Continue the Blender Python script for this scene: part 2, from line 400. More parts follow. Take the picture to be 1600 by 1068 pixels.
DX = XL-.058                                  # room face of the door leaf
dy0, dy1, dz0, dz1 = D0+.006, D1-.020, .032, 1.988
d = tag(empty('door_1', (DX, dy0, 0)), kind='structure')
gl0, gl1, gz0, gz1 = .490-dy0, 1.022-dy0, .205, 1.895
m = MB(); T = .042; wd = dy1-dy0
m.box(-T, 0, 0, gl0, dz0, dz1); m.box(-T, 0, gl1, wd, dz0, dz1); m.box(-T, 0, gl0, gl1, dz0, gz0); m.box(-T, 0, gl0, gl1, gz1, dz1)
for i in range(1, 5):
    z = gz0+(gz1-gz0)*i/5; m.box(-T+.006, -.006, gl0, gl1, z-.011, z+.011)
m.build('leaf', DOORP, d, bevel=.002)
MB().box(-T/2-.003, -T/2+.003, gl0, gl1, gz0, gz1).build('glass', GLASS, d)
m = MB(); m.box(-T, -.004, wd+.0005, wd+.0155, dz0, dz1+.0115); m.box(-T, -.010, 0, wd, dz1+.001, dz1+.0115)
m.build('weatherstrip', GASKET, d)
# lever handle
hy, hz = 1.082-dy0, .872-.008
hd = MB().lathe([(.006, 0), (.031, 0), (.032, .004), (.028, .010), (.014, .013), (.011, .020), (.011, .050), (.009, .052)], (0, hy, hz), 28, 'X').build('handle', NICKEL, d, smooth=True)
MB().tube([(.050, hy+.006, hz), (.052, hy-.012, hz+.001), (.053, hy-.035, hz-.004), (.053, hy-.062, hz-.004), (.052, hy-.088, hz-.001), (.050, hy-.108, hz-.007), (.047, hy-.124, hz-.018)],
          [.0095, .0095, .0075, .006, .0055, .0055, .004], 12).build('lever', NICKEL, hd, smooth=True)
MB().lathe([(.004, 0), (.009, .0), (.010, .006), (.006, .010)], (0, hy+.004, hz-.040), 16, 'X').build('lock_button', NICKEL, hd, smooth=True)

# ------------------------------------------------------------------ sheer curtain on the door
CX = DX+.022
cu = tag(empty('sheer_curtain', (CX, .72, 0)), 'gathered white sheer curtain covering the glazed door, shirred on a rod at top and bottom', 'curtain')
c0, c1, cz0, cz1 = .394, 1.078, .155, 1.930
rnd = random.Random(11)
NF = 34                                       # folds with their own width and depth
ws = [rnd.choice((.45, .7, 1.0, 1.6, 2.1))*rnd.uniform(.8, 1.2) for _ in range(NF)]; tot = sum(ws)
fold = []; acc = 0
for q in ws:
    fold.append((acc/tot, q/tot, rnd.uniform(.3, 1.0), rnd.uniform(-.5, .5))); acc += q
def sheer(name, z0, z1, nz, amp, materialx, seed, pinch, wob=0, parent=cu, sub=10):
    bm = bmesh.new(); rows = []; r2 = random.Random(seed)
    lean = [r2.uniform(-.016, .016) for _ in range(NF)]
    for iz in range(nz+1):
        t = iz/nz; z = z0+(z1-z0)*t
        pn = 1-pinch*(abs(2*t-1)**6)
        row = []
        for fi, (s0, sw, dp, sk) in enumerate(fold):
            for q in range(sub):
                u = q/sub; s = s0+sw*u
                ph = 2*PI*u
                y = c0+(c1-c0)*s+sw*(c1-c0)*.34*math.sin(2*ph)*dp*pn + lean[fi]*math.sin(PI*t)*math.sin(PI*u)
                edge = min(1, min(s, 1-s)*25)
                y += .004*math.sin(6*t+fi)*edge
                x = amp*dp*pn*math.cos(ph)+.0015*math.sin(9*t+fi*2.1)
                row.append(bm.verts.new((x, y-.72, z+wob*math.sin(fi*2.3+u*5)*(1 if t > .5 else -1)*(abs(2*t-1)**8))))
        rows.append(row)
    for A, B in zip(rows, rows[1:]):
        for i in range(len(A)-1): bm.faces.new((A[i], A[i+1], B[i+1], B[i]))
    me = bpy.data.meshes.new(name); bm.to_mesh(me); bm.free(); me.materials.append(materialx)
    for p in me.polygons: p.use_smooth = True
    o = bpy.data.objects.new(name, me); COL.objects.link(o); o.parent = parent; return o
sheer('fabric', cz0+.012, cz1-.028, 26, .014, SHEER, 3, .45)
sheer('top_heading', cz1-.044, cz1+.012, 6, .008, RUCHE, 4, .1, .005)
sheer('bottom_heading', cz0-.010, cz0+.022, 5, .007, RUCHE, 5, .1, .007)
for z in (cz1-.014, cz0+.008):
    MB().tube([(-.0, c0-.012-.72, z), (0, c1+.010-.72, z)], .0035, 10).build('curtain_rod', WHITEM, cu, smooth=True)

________

• _Objective_: Find the line containing "4, .1, .005)". Reproduce it exactly, along with every line after it through the last.

• _Full output_:
sheer('top_heading', cz1-.044, cz1+.012, 6, .008, RUCHE, 4, .1, .005)
sheer('bottom_heading', cz0-.010, cz0+.022, 5, .007, RUCHE, 5, .1, .007)
for z in (cz1-.014, cz0+.008):
    MB().tube([(-.0, c0-.012-.72, z), (0, c1+.010-.72, z)], .0035, 10).build('curtain_rod', WHITEM, cu, smooth=True)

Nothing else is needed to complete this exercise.